En visite sur le monument de la Grande Muraille (une dizaine de minutes seulement par – 7 degrés et bravant le vent) : « comme le disent les Chinois, un Chinois qui ne vient pas sur la Grande muraille n’est pas un brave et un Chinois qui vient sur la Grande muraille conquiert la bravitude. » Lapsus, chinoiserie, provocation ?, s’interrogent les commentateurs politiques français et même les proches de Ségolène Royal. « Je pense que ce qu’elle a voulu exprimer c’est la plénitude de la bravoure (...) c’est-à-dire quelque chose de plus que la simple bravoure », a commenté Jean-Louis Bianco, son co-directeur de campagne, interrogé sur Canal Plus. « Au moins, ça nous fait parler et ça attire l'attention sur un proverbe chinois. »

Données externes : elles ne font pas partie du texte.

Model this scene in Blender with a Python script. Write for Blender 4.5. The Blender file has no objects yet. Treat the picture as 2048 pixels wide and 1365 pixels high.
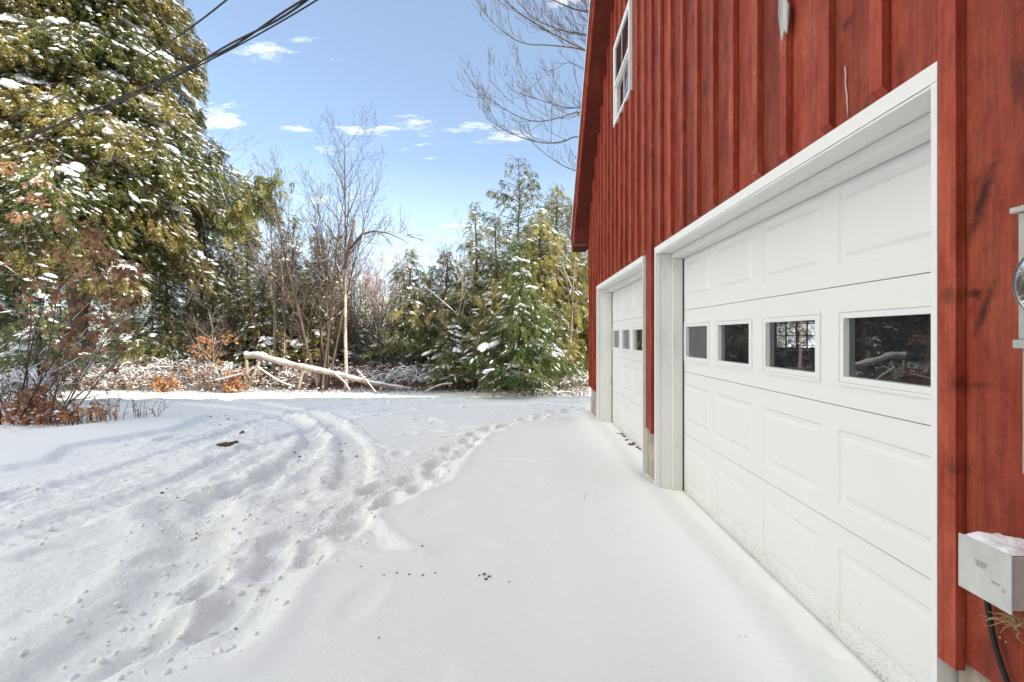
import bpy, math, random
import numpy as np
from mathutils import Vector
random.seed(7); RNG = np.random.default_rng(11)
S = bpy.context.scene; COL = S.collection
F = 940.0; CX = 1043.0; CY = 672.0; H = 1.38          # measured from the photograph
def R(a): return math.radians(a)

# ------------------------------------------------------------------ mesh helpers
class MB:
    def __init__(s): s.V = []; s.F = {}; s.T = {}; s.n = 0; s.Q = {}
    def add(s, V, Fs, tint=0.5):
        V = np.asarray(V, dtype=np.float32).reshape(-1, 3); Fs = np.asarray(Fs, dtype=np.int32)
        if len(Fs) == 0: return
        k = Fs.shape[1]
        s.V.append(V); s.F.setdefault(k, []).append(Fs + s.n)
        t = np.full(len(Fs), tint, np.float32) if np.isscalar(tint) else np.asarray(tint, np.float32)
        s.T.setdefault(k, []).append(t); s.n += len(V)
    def poly(s, pts, tint=0.5): s.add(pts, [list(range(len(pts)))], tint)
    def box(s, x0, x1, y0, y1, z0, z1, tint=0.5, bottom=None):
        V = [(x0,y0,z0),(x1,y0,z0),(x1,y1,z0),(x0,y1,z0),(x0,y0,z1),(x1,y0,z1),(x1,y1,z1),(x0,y1,z1)]
        s.add(V, [(3,2,1,0),(4,5,6,7),(0,1,5,4),(1,2,6,5),(2,3,7,6),(3,0,4,7)], tint)
    def hexa(s, V, tint=0.5):
        s.add(V, [(3,2,1,0),(4,5,6,7),(0,1,5,4),(1,2,6,5),(2,3,7,6),(3,0,4,7)], tint)
    def tube(s, P, r, n=5, tint=0.5, cap=True):
        P = np.asarray(P, float); r = np.asarray(r, float)
        if r.ndim == 0: r = np.full(len(P), float(r))
        s.Q.setdefault((len(P), n, bool(cap and n > 3)), []).append((P, r, tint)); s.V = s.V or []
    def flush(s):
        for (m, n, cap), L in s.Q.items():
            P = np.stack([q[0] for q in L]); r = np.stack([q[1] for q in L]); ti = np.array([q[2] for q in L], np.float32); K = len(L)
            T = np.gradient(P, axis=1); T /= (np.linalg.norm(T, axis=2)[..., None] + 1e-9)
            up = np.where(np.abs(T[:, :1, 2:3]) < .9, np.array([0, 0, 1.0]), np.array([1.0, 0, 0]))
            A = np.cross(T, np.broadcast_to(up, T.shape)); A /= (np.linalg.norm(A, axis=2)[..., None] + 1e-9); B = np.cross(T, A)
            a = np.arange(n) * 2 * math.pi / n
            V = P[:, :, None, :] + r[:, :, None, None] * (np.cos(a)[:, None] * A[:, :, None, :] + np.sin(a)[:, None] * B[:, :, None, :])
            i = np.arange(m - 1)[:, None] * n; j = np.arange(n)[None, :]; j2 = (j + 1) % n
            Fs = np.stack([i + j, i + j2, i + n + j2, i + n + j], -1).reshape(-1, 4)
            base = (np.arange(K) * m * n)[:, None, None]; n0 = s.n
            s.add(V.reshape(-1, 3), (Fs[None] + base).reshape(-1, 4), np.repeat(ti, len(Fs)))
            if cap:
                e = np.concatenate([np.arange(n)[::-1][None], (np.arange(n) + (m - 1) * n)[None]])
                s.F.setdefault(n, []).append((e[None] + base + n0).reshape(-1, n).astype(np.int32)); s.T.setdefault(n, []).append(np.repeat(ti, 2))
        s.Q = {}
    def build(s, name, mat, parent=None, smooth=False):
        s.flush(); me = bpy.data.meshes.new(name)
        if s.V:
            V = np.concatenate(s.V); ks = sorted(s.F)
            loops = []; starts = []; tot = []; tints = []; off = 0
            for k in ks:
                f = np.concatenate(s.F[k]); loops.append(f.reshape(-1))
                starts.append(off + np.arange(len(f)) * k); tot.append(np.full(len(f), k)); off += f.size
                tints.append(np.concatenate(s.T[k]))
            L = np.concatenate(loops); st = np.concatenate(starts); to = np.concatenate(tot)
            me.vertices.add(len(V)); me.vertices.foreach_set('co', V.reshape(-1))
            me.loops.add(len(L)); me.loops.foreach_set('vertex_index', L.astype(np.int32))
            me.polygons.add(len(st)); me.polygons.foreach_set('loop_start', st.astype(np.int32))
            at = me.attributes.new('tint', 'FLOAT', 'FACE'); at.data.foreach_set('value', np.concatenate(tints))
            me.update(calc_edges=True); me.validate()
            me.polygons.foreach_set('use_smooth', np.full(len(me.polygons), smooth)); me.update()
        o = bpy.data.objects.new(name, me); COL.objects.link(o)
        me.materials.append(mat)
        if parent is not None: o.parent = parent
        return o
def tag(o, label=None, cat=None, group=None, kind=None):
    if label: o['label'] = label
    if cat: o['category'] = cat
    if group: o['group'] = group
    if kind: o['kind'] = kind
    return o
def thing(name, label, cat, loc=(0,0,0), rz=0, group=None):
    o = bpy.data.objects.new(name, None); COL.objects.link(o); o.location = loc; o.rotation_euler = (0,0,rz)
    o.empty_display_size = 0.2
    return tag(o, label, cat, group)
def copy_tree(o, parent=None):
    c = o.copy(); COL.objects.link(c)
    if parent is not None: c.parent = parent
    for ch in list(o.children): copy_tree(ch, c)
    return c

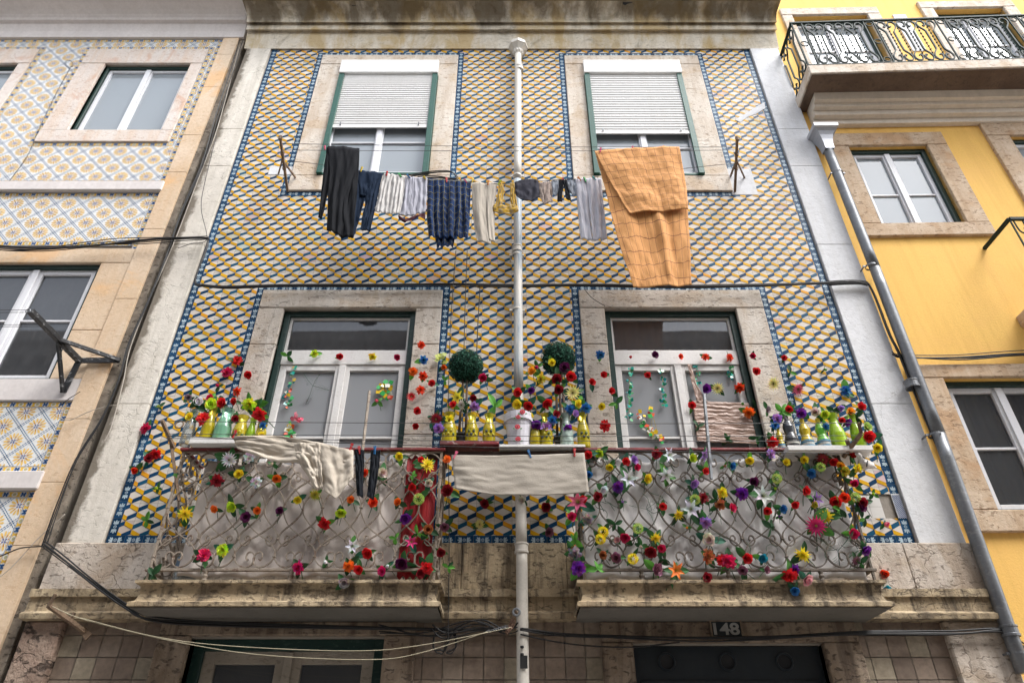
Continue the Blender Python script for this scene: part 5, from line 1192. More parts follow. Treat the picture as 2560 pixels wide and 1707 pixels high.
def bottle(name, lab, cr, x, ytop, ybot, wpx, zb, Y, mat, kind='vase', extra=None, cat='bottle', grp=None):
    c = PC(cr, x, (ytop + ybot) / 2, Y); c.z = zb; top = PC(cr, x, ytop, Y).z; h = max(.08, top - zb)
    r = abs(PC(cr, x + wpx / 2, ybot, Y).x - PC(cr, x, ybot, Y).x)
    t = thing(name, lab, cat, tuple(c), grp)
    if kind == 'vase': prof = [(0, .004), (r * .92, .004), (r, .015), (r, h * .48), (r * .85, h * .62), (r * .58, h * .78), (r * .55, h * .86), (r * .74, h * .97), (r * .78, h)]
    elif kind == 'jar': prof = [(0, .004), (r * .7, .004), (r * .95, h * .25), (r, h * .5), (r * .85, h * .72), (r * .6, h * .85), (r * .8, h)]
    elif kind == 'squeeze': prof = [(0, .004), (r * .95, .004), (r, .01), (r * .95, h * .35), (r * .7, h * .5), (r * .85, h * .66), (r * .6, h * .8), (r * .3, h * .85), (r * .3, h * .93)]
    elif kind == 'pot': prof = [(0, .004), (r * .70, .004), (r * .93, h * .78), (r * 1.06, h * .78), (r * 1.08, h), (r * .95, h), (r * .9, h * .85)]
    m = MB(); m.lathe(c, prof, 18); m.build('body', mat, t, smooth=kind != 'pot')
    if kind == 'vase' or kind == 'jar': m = MB(); m.lathe(c, [(r * .78, h), (r * .86, h + .004), (r * .78, h + .008)], 18); m.build('rim', 'glass_c', t)
    if extra == 'lemon':      # darker painted motif
        m = MB()
        for k in range(5):
            a = -math.pi / 2 + (k - 2) * .35; q = c + Vector((r * 1.01 * math.cos(a), r * 1.01 * math.sin(a), h * (.28 + .1 * (k % 2)))); m.lathe(q, [(0, -.014), (.011, -.004), (.011, .006), (0, .016)], 7, random.choice([(.10,.16,.05), (.5,.45,.05), (.06,.08,.06)]))
        m.build('painted_motif', 'petal', t)
    if extra in ('label', 'black'):
        m = MB(); m.lathe(c, [(r * 1.012, h * .12), (r * 1.012, h * .34)], 18, (.10,.28,.42) if extra == 'label' else (.02,.02,.025)); m.build('paper_label', 'petal', t)
        m = MB(); m.lathe(c, [(r * 1.02, h * .2), (r * 1.02, h * .26)], 18, (.55,.55,.5)); m.build('label_stripe', 'petal', t)
        m = MB(); m.lathe(c + Vector((0, 0, h * .86)), [(r * .34, 0), (r * .34, h * .13), (r * .2, h * .14), (0, h * .14)], 12, (.6,.6,.62) if extra == 'black' else (.75,.6,.05)); m.build('cap', 'petal', t)
    return t, c, r, h
M['plastic_yellow'] = surf('yellow plastic bottle', (.55,.41,.015), (.45,.34,.015), 4, .3, 0, spec=.5)
M['plastic_green'] = surf('bright green bottle', (.10,.42,.04), (.36,.46,.02), 7, .3, 0, spec=.5)
M['plastic_lime'] = surf('lime bottle', (.33,.50,.02), (.26,.4,.02), 5, .25, 0, spec=.5)
M['plastic_black'] = surf('dark labelled bottle', (.03,.03,.04), (.10,.11,.12), 9, .3, 0, spec=.5)
M['pot_white'] = surf('chalky white flowerpot', (.60,.58,.62), (.45,.44,.48), 4, .7, .2, 30, .3, (.25,.24,.25))
M['vase_print'] = surf('flower printed vase', (.42,.52,.46), (.12,.16,.14), 22, .3, 0)
M['pot_black'] = surf('black plastic pot', (.02,.02,.022), (.03,.03,.03), 4, .5, 0)
BY = -.33; g_ = 'glass bottles and vases of artificial flowers'
zL, zC1, zC2, zR = sl[2], sc1[2], sc2[2], sr[2]
for nm, lab, cr, x, yt, yb_, w_, z, mat, kind, ex in (
 ('bottle','clear glass bottle at the left end of the left tray','E',1292,1235,1400,78,zL,'glass_c','vase',None),
 ('bottle','yellow tinted bottle, second on the left tray','E',1418,1215,1405,82,zL,'glass_y','vase',None),
 ('jug_bottle','wide pale green bottle in the middle of the left tray','E',1518,1230,1405,112,zL,'glass_g','vase',None),
 ('bottle','yellow bottle right of the wide green one on the left tray','E',1632,1275,1405,100,zL,'glass_y','vase','lemon'),
 ('bottle','slim green bottle near the right end of the left tray','E',1702,1290,1405,60,zL,'glass_l','vase',None),
 ('bottle','small yellow jar at the right end of the left tray','E',1768,1330,1410,76,zL,'glass_y','jar',None),
 ('vase','leftmost yellow vase on the dark plank left of the drainpipe','Fc',740,1255,1425,100,zC1,'glass_y','vase','lemon'),
 ('vase','middle yellow vase on the dark plank between the topiary trunks','Fc',892,1258,1425,86,zC1,'glass_y','vase','lemon'),
 ('vase','yellow vase at the right end of the dark plank with bright leaves','Fc',1008,1262,1425,88,zC1,'glass_y','vase','lemon'),
 ('flowerpot','chalky white flowerpot painted with three red roses beside the drainpipe','Fc',1207,1275,1448,190,zC2,'pot_white','pot',None),
 ('vase','short yellow glass right of the white flowerpot','Fc',1320,1340,1448,80,zC2,'glass_y','jar',None),
 ('vase','yellow vase with a red rose left of the right topiary trunk','Fc',1393,1262,1448,86,zC2,'glass_y','vase','lemon'),
 ('vase','flower printed pale vase right of the right topiary trunk','Fc',1530,1262,1448,90,zC2,'vase_print','vase',None),
 ('vase','tall yellow vase at the right end of the pale edged plank','Fc',1642,1258,1448,86,zC2,'glass_y','vase','lemon'),
 ('soap_bottle','small orange yellow bottle left of the black labelled one','G',672,1350,1470,52,zR,'plastic_yellow','squeeze','label'),
 ('soap_bottle','grey bottle with a black label on the right balcony','G',737,1262,1470,92,zR,'plastic_black','squeeze','black'),
 ('soap_bottle','yellow squeeze bottle with blue label on the right tray','G',842,1290,1455,84,zR,'plastic_yellow','squeeze','label'),
 ('soap_bottle','bright green squeeze bottle with blue label on the right tray','G',950,1285,1455,84,zR,'plastic_green','squeeze','label'),
 ('vase','lime green bottle in the middle of the right tray','G',1052,1262,1455,104,zR,'plastic_lime','vase',None),
 ('vase','pale glass vase near the right end of the right tray','G',1185,1268,1455,84,zR,'glass_l','vase',None)):
    r_ = bottle(nm, lab, cr, x, yt, yb_, w_, z, BY, mat, kind, ex, 'flowerpot' if nm == 'flowerpot' else ('vase' if nm == 'vase' else 'bottle'), g_)
    if nm == 'flowerpot':
        tt, c, r, h = r_; m = MB()
        for k, (dx, dz) in enumerate(((-.004, .8), (-.01, .5), (-.006, .15), (.03, .93))):
            f = .75 + .3 * dz
            for rr, cl in ((.022, (.5,.03,.05)), (.014, (.62,.10,.12)), (.007, (.4,.02,.03))):
                m.poly([(c.x + dx + rr * math.cos(a), c.y - r * f - .006 - (.022 - rr) * .2, c.z + h * dz + rr * math.sin(a)) for a in [i * math.pi / 5 for i in range(10)]][::-1], cl)
            for sx in (-1, 1): m.poly([(c.x + dx + sx * p[0], c.y - r * f - .005, c.z + h * dz - .02 + p[1]) for p in leafpoly(.018, 0, .4, .02, .006)], (.08,.22,.06))
        m.build('painted_rose', 'petal', tt)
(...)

Un peu jaloux, Jack Lang a déclaré dimanche au Grand Jury RTL-LCI-Le Figaro : « j’aurais aimé inventer ce beau mot (…) Il exprime la plénitude d’un sentiment de bravoure. » Ajoutant même : « l’inventivité sémantique fait partie de la capacité d’un candidat à parler une autre langue que la langue de bois. Ségolène Royal parle une langue qui touche le coeur des gens. »
D’aucuns ont vu dans ce néologisme une tentative malheureuse de coller à une autre expression qui avait fait parler d’elle en son temps : la « positive attitude » de l’ancien Premier ministre, Jean-Pierre Raffarin, directement inspirée d’une chanson de Lorie.
Jeux de mots
Autre vocable propre à la candidate. Concernant l’épineuse question des droits de l’homme en Chine, Ségolène Royal a préféré parler de « droits humains ». La raison de cette expression : développement économique, protection de l’environnement, droits sociaux, droit de la défense, droit à l’information, au travail … tout est lié selon elle. « Chaque fois que l'environnement progresse, ce sont les droits sociaux et les droits individuels qui progressent. »
Là encore, les commentaires ont été nombreux. Pour son rival UDF, François Bayrou interrogé sur Europe 1, elle a exprimé son point de vue sur les droits de l'homme « avec tant de périphrases et de délicatesse que nul ne s’en trouve troublé ». Et d’ajouter : « l’organisateur du voyage, c’est le Parti communiste chinois. C’est une attitude soumise que je considère ne pas ressembler à ce que devrait être l’attitude d'un défenseur français des droits de l’homme et des principes de liberté. »
A ce sujet, Ségolène Royal a rappelé, dans la cour de la Cité Interdite, l’importance du respect des règles internationales, qu’a signées la Chine. « Si on veut un développement harmonieux de la planète et qu’il n’y ait pas de concurrence destructrice des emplois, y compris en France, il faut que les règles sociales et de respect de l’environnement, dans lesquelles des pays comme la Chine se sont engagés formellement, soient effectivement appliquées. »
Aujourd’hui, la « rose de France », comme l’a surnommée le China Daily, devait rencontrer le vice-président chinois, Zeng Qinghong – mais pas le numéro un chinois, Hu Jintao – et plusieurs ministres. Ces rencontres devraient être l’occasion de parler de cinq avocats et journalistes chinois emprisonnés pour dissidence, sujet auquel tient Ségolène Royal. Ségolène Royal aura aussi profité de ce week-end pour rencontrer la société civile chinoise, même si tous les représentants d’associations de défense de l’environnement n’étaient pas au rendez-vous et même si de la visite d’une association qui fournit de l’aide juridique aux femmes venant des campagnes pour travailler en ville est ressortie une présentation un peu trop idyllique pour être totalement réelle. Elle aura également visité les sites en construction qui devraient accueillir les prochains Jeux Olympiques en 2008 et aura passé quelques heures en compagnie d’étudiants chinois.